** start Data block **
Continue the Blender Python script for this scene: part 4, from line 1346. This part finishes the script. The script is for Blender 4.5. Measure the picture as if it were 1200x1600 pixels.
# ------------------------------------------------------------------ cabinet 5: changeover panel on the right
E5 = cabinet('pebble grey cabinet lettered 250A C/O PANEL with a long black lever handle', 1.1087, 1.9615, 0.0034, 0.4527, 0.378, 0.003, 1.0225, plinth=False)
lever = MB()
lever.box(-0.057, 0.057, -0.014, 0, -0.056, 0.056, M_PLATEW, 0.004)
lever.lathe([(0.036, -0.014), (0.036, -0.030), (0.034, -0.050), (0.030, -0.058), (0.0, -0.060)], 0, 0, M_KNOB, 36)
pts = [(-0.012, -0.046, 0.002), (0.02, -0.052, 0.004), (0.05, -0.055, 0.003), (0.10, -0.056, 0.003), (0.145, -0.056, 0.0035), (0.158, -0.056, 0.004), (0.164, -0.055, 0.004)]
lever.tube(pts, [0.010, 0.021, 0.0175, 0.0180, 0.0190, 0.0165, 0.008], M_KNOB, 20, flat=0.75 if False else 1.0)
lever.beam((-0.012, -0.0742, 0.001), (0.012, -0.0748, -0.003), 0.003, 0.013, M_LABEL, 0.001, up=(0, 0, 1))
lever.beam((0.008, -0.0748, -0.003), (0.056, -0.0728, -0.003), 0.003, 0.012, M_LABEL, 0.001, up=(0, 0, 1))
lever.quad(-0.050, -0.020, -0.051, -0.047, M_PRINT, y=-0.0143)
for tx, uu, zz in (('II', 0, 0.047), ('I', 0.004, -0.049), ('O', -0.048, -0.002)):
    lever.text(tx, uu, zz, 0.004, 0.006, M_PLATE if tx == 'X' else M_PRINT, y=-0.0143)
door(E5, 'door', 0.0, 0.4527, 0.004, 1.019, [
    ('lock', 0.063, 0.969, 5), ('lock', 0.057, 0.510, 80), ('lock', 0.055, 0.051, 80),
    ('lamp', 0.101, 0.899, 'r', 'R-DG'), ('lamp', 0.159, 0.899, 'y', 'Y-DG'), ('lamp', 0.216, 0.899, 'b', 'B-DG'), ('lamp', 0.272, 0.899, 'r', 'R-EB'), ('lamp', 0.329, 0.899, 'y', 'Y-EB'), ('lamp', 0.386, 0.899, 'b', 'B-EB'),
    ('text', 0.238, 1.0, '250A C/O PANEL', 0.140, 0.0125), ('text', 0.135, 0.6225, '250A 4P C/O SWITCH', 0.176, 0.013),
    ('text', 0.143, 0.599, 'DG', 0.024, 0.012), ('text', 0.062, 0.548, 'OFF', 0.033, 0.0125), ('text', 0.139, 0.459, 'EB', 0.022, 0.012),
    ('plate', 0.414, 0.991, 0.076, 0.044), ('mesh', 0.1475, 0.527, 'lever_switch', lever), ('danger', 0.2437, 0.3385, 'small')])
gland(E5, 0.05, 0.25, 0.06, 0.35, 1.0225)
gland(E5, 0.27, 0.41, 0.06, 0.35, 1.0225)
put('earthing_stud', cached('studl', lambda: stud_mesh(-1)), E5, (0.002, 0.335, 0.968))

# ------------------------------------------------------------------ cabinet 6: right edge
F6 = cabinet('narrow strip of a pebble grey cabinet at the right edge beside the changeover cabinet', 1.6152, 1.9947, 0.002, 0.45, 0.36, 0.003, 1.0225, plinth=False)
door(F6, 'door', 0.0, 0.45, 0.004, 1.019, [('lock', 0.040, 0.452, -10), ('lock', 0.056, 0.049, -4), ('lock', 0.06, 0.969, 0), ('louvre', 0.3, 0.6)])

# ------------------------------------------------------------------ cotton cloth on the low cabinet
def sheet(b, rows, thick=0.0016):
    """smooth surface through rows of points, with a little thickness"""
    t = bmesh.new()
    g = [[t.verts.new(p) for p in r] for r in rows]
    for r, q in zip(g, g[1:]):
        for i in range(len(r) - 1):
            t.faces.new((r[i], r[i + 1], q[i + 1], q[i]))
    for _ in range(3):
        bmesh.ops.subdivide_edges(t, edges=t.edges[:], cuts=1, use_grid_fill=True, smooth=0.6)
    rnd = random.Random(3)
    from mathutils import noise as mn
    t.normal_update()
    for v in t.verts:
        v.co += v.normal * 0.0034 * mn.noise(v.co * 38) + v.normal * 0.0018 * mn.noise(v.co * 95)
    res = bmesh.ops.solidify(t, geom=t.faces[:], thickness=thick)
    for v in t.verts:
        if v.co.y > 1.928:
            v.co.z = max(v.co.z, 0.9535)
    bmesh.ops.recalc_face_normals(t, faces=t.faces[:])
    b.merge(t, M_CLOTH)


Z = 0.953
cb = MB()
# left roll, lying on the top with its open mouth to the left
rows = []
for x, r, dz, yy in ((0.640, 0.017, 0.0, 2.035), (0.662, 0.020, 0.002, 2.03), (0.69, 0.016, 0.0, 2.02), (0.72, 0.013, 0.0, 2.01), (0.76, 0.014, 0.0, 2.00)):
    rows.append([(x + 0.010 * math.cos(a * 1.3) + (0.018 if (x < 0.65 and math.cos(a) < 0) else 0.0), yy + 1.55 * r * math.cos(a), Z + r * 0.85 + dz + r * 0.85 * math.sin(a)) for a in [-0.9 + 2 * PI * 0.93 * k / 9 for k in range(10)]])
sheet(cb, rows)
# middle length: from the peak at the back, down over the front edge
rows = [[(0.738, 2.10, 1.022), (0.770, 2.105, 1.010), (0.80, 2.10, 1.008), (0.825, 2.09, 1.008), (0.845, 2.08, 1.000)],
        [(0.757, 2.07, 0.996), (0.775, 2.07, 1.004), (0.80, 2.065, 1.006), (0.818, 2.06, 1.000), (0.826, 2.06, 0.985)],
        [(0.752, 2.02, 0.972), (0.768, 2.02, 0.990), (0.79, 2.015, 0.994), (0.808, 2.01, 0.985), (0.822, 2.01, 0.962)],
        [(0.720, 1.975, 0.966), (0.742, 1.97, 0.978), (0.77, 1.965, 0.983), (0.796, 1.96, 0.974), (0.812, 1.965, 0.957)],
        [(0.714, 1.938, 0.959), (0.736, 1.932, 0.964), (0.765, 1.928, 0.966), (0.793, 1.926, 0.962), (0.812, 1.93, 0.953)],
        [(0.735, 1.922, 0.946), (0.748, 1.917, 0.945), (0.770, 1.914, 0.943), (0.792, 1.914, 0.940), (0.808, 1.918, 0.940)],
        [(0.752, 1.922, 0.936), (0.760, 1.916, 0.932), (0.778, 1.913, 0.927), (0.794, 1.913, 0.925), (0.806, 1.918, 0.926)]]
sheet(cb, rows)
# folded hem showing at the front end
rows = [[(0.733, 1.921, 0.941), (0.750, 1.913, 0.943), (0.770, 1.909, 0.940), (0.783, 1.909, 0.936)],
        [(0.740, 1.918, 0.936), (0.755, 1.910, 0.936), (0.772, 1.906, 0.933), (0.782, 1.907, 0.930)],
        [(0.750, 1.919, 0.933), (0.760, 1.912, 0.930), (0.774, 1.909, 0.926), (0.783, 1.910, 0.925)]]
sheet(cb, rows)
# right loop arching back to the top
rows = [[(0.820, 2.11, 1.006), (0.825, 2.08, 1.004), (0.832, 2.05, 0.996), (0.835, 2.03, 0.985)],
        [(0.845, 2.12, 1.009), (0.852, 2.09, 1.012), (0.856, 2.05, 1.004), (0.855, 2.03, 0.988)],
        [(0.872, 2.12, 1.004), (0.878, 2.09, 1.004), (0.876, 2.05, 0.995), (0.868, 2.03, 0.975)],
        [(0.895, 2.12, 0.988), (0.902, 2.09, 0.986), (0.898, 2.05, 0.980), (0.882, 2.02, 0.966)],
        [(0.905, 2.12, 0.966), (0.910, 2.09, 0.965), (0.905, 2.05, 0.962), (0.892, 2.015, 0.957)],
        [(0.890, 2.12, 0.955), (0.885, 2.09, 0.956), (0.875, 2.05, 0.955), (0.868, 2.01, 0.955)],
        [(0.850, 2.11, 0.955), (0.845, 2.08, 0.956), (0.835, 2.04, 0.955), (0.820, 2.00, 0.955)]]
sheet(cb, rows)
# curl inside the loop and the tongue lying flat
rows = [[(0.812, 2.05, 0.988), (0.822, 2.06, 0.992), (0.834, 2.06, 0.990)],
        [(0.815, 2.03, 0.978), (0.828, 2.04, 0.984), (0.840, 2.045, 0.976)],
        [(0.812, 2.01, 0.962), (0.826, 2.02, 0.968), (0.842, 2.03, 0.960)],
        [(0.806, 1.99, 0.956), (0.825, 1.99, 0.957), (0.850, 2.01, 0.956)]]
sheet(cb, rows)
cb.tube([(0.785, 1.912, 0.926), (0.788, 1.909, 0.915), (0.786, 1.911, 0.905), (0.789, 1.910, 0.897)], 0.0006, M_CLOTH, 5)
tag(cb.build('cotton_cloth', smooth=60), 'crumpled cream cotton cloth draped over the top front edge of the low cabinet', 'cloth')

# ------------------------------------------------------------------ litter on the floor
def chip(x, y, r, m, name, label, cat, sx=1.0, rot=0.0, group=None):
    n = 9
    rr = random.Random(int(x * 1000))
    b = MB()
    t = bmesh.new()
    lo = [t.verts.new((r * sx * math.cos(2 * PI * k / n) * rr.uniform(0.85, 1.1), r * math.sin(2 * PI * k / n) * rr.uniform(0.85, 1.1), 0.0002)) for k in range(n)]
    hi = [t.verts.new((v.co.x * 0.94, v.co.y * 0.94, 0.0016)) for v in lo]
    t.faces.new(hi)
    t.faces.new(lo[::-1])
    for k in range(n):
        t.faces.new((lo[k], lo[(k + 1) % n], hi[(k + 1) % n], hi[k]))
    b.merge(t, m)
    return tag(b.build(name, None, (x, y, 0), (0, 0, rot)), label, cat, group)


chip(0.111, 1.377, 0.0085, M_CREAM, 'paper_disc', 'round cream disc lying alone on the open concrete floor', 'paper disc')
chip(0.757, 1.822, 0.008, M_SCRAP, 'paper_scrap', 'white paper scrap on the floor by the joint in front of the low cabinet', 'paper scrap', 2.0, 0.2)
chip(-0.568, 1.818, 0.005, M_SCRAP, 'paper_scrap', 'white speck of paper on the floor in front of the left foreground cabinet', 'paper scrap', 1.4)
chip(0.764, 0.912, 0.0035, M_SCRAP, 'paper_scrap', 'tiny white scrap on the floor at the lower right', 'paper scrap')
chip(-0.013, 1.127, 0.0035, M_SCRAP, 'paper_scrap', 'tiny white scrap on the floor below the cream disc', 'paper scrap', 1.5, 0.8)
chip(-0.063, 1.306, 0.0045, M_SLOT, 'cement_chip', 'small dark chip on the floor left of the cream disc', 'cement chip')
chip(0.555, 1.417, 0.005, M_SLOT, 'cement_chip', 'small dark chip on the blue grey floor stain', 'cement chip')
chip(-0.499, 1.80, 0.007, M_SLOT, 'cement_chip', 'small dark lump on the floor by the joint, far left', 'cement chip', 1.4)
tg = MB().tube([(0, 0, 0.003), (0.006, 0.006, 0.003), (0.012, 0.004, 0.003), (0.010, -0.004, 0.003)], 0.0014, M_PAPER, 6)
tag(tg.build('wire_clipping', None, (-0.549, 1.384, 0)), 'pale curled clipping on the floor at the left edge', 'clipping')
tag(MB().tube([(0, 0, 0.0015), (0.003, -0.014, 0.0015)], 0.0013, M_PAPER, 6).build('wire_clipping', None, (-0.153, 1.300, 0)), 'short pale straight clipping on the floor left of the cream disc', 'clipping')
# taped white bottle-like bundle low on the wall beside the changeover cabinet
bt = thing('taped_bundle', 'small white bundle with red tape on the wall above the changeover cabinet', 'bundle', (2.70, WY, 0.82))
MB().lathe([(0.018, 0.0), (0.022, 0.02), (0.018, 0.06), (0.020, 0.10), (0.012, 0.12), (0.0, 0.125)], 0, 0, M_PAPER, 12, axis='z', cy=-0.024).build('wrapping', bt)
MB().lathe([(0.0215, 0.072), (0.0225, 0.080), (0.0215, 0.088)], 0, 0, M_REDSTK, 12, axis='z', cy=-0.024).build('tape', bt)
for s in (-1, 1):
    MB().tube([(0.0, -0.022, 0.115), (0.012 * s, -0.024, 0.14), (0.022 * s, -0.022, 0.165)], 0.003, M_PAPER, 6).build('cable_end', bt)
** end Data block **
> Goal of the exercise:
Among the lines of the material, find those that hold the word "from" and copy them.

> Solution to the exercise:
Continue the Blender Python script for this scene: part 4, from line 1346. This part finishes the script. The script is for Blender 4.5. Measure the picture as if it were 1200x1600 pixels.
    from mathutils import noise as mn
# middle length: from the peak at the back, down over the front edge